The actual Development Process is obviously one of the largest parts of the project cycle - essentially it runs from when code is first begun until a release candidate is prepared for acceptance testing. As such, this process might go on while other phases are going on at the same time. It's probably worth taking a look at this list at various points in the development phase, although it is really intended to be reviewed at the end, as with the other checklists.
- Should this be managed as a branch from the trunk?
- Is development being carried out against appropriate software versions?
- Has code been reviewed?
- Does code match existing standards?
- Has appropriate instrumentation been included in code?
- Are monitoring and alerting systems complete?
- Have tests been written?
- What is test coverage?
- Are tests automatic?
- Have tests been run?
- Have tests been run with sufficient realistic data?
- Have any changes in Live Environment been merged into this release?
- Has application documentation been completed?
- Has user documentation been completed?
- Has trouble-shooting documentation been completed?
these can be done during Acceptance Testing - should include these in Deployment (really project completion) checklist too
- Is rollback process clear and well understood?
This checklist is somewhat different from the other Checklists included here.

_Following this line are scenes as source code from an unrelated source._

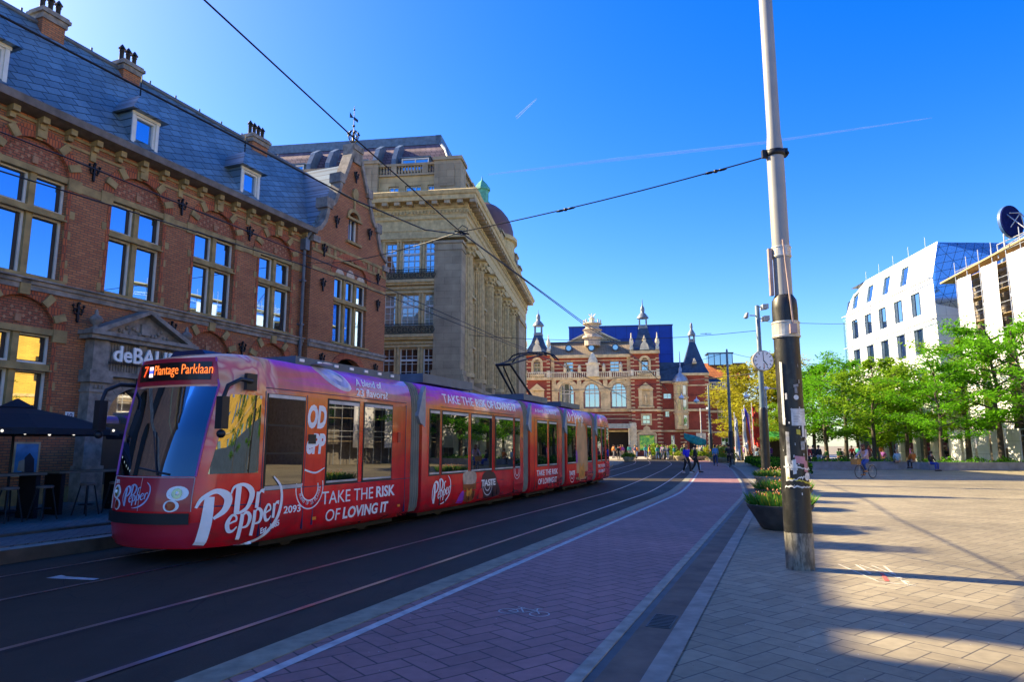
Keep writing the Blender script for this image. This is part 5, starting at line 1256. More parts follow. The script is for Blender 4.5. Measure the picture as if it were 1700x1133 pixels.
ad('TAKE THE RISK', Cc, 14.1, .70, 2.2, .19, .015); ad('OF LOVING IT', Cc, 14.25, .42, 1.95, .19, .02); ad('A blend of 23 flavors?', Cc, 14.1, 2.78, 2.2, .13)
ad('TASTE', Dd, 17.7, .58, .75, .16, .03)
ad('TAKE THE RISK', Ee, 22.1, .74, 1.5, .13, .015); ad('OF LOVING IT', Ee, 22.2, .52, 1.35, .13, .02)
# the scripted drink logo, drawn stroke by stroke with a broad nib
GL = {'P': [[(.10, -.42, .22), (.17, .2, .23), (.22, .86, .20)], [(-.10, .62, .05), (.05, .86, .08), (.40, .98, .11), (.72, .74, .20), (.64, .42, .14), (.34, .24, .06)]],
      'e': [[(.12, .30, .05), (.34, .36, .06), (.50, .40, .07), (.46, .58, .08), (.28, .63, .09), (.10, .36, .16), (.18, .05, .14), (.38, -.02, .08), (.56, .12, .04)]],
      'p': [[(.06, -.44, .15), (.12, .1, .15), (.16, .60, .14)], [(.12, .46, .05), (.34, .62, .09), (.56, .40, .17), (.46, .06, .11), (.20, .02, .05)]],
      'r': [[(.10, -.02, .15), (.14, .3, .15), (.16, .60, .14)], [(.16, .40, .05), (.30, .60, .08), (.50, .56, .15)]],
      'D': [[(.14, .0, .18), (.17, .5, .18), (.20, .96, .18)], [(-.12, .74, .05), (.02, .98, .08), (.44, .97, .11), (.80, .60, .22), (.62, .14, .14), (.30, -.01, .08), (.04, .02, .06)]]}
def smooth(p, k=5):
    out = []
    for i in range(len(p)-1):
        a, b, c_, d = p[max(0, i-1)], p[i], p[i+1], p[min(len(p)-1, i+2)]
        for q in range(k):
            t = q/k; out.append(tuple(.5*((2*b[j])+(-a[j]+c_[j])*t+(2*a[j]-5*b[j]+4*c_[j]-d[j])*t*t+(-a[j]+3*b[j]-3*c_[j]+d[j])*t**3) for j in range(3)))
    return out+[p[-1]]
def stroke(mb, pts, M):
    ps = smooth(pts); vs = []
    for i, (x, y, w) in enumerate(ps):
        a = ps[max(0, i-1)]; b = ps[min(len(ps)-1, i+1)]; dx, dy = b[0]-a[0], b[1]-a[1]; L = math.hypot(dx, dy) or 1
        nx, ny = -dy/L*w/2, dx/L*w/2; vs += [M(x+nx, y+ny), M(x-nx, y-ny)]
    mb.add(vs, [(2*i, 2*i+1, 2*i+3, 2*i+2) for i in range(len(ps)-1)])
def logo(par, place, name='drink_logo', mat=None, heavy=1.25):
    """place(u,v) -> 3D in the logo's own units: u 0..2 to the right, v 0..1.1 up"""
    mb = MB(); lay = [0]
    def glyph(ch, x, y, s):
        for g in GL[ch]:
            lay[0] += 1; stroke(mb, [(a, b, w*heavy*s) for a, b, w in g] if False else [(x+a*s, y+b*s+(x+a*s)*.16, w*heavy*s) for a, b, w in g], lambda a, b, q=lay[0]: place(a, b, .0008*q))
    glyph('P', .06, .27, .68)
    for ch, x in zip('epper', (.52, .80, 1.11, 1.42, 1.70)): glyph(ch, x, .12, .46)
    glyph('D', .66, .44, .52); glyph('r', 1.16, .44, .50)
    stroke(mb, [(1.72, 1.22, .03), (1.98, 1.0, .07), (2.02, .66, .09), (1.84, .30, .09), (1.48, .05, .075), (1.12, -.05, .05), (.84, -.07, .02)], lambda a, b: place(a, b, .0004))
    if place is not bigplace: stroke(mb, [(.10, .02, .03), (-.06, .30, .07), (-.02, .64, .08), (.16, .90, .06), (.34, .98, .03)], lambda a, b: place(a, b, .0004))
    return mb.build(name, mat or M_adw, par)
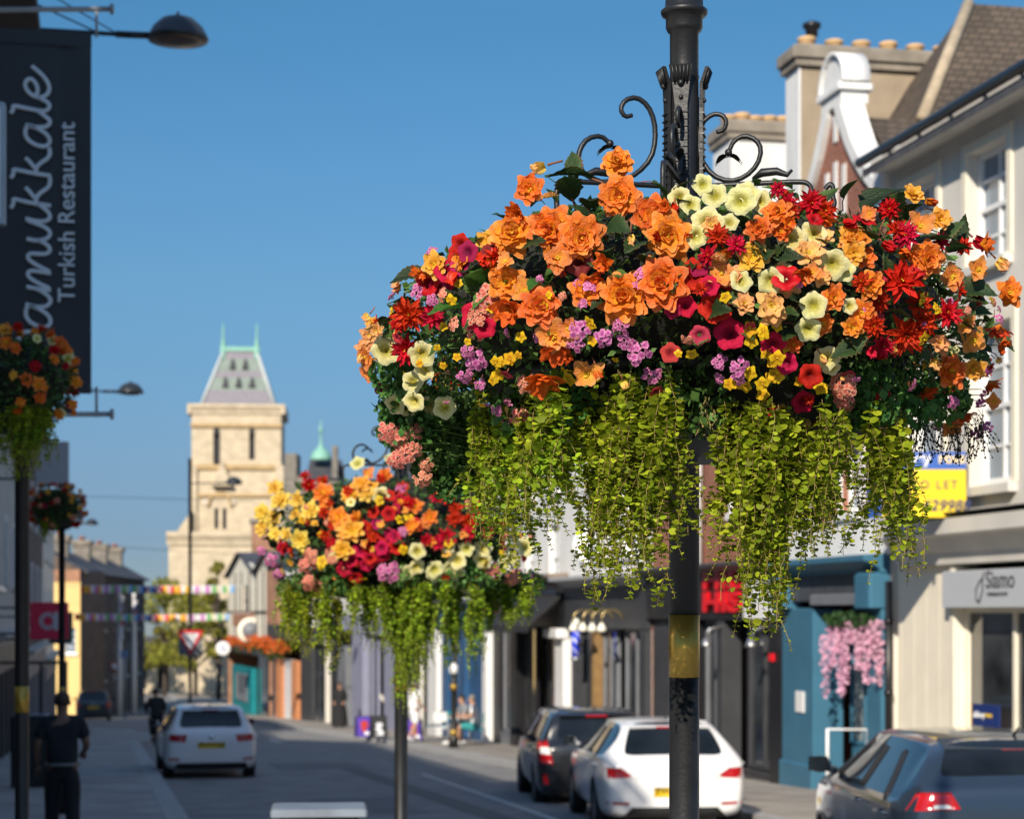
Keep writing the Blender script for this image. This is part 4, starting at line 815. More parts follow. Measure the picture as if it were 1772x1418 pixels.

Whereas, the others are intended to be things that should be remembered before a particular phase is considered complete, this is much more of a step-by-step procedural for a deployment.
- Document this release (in Deployment Log, or FogBugz Fix-For, or...)
- Inform Ops & Fix Target Release date
- Agree Deployment strategy with Ops
Standard deployment strategy is to deploy to a single server taken out of load-balancing; this server is checked; assuming no problems are seen, deploy to all servers. - Have key items to check been defined?
- Who will perform checks?
- Has rollback strategy been defined?
- If deployment method deviates from this
- has deployment method been documented and agreed with ops?
- Prepare Release Candidate (code, and deployment method documentation)
- Check diff of Release Candidate against Live Code-base
- Does QA environment match live?
- Perform pre-requisites on QA (as defined in deployment method documentation)
- Deploy RC codebase to QA
- ACCEPTANCE TESTING & QA - Outcome is a QAed Release Candidate
- While QA is performed (possibly), prepare monitoring and alerting
Once QA completed:
- Agree candidate deployment dates with Stakeholders (avoiding other deployments)
- Agree firm deployment date with Ops
- Disseminate deployment date as appropriate
- Should FM Ops be informed (presumption is not, but should be considered)
- Are Ops prepared to support new release?
- Is final load testing required?
- Create Deployment Fogbugz Case (basing information on what's needed for Change Control)
- Assign Deployment Fogbugz to Livesite Team
- Contact Livesite (in person or by phone)
- Shortly before deployment, Ops should send out Change Control
- Do any stakeholders or partners need to be informed?
- Perform deployment assume deploy to one server, check, then deploy to all servers
- Inform Search Team of deployment, and ensure release is checked
- Is Monitoring and Alerting on and working?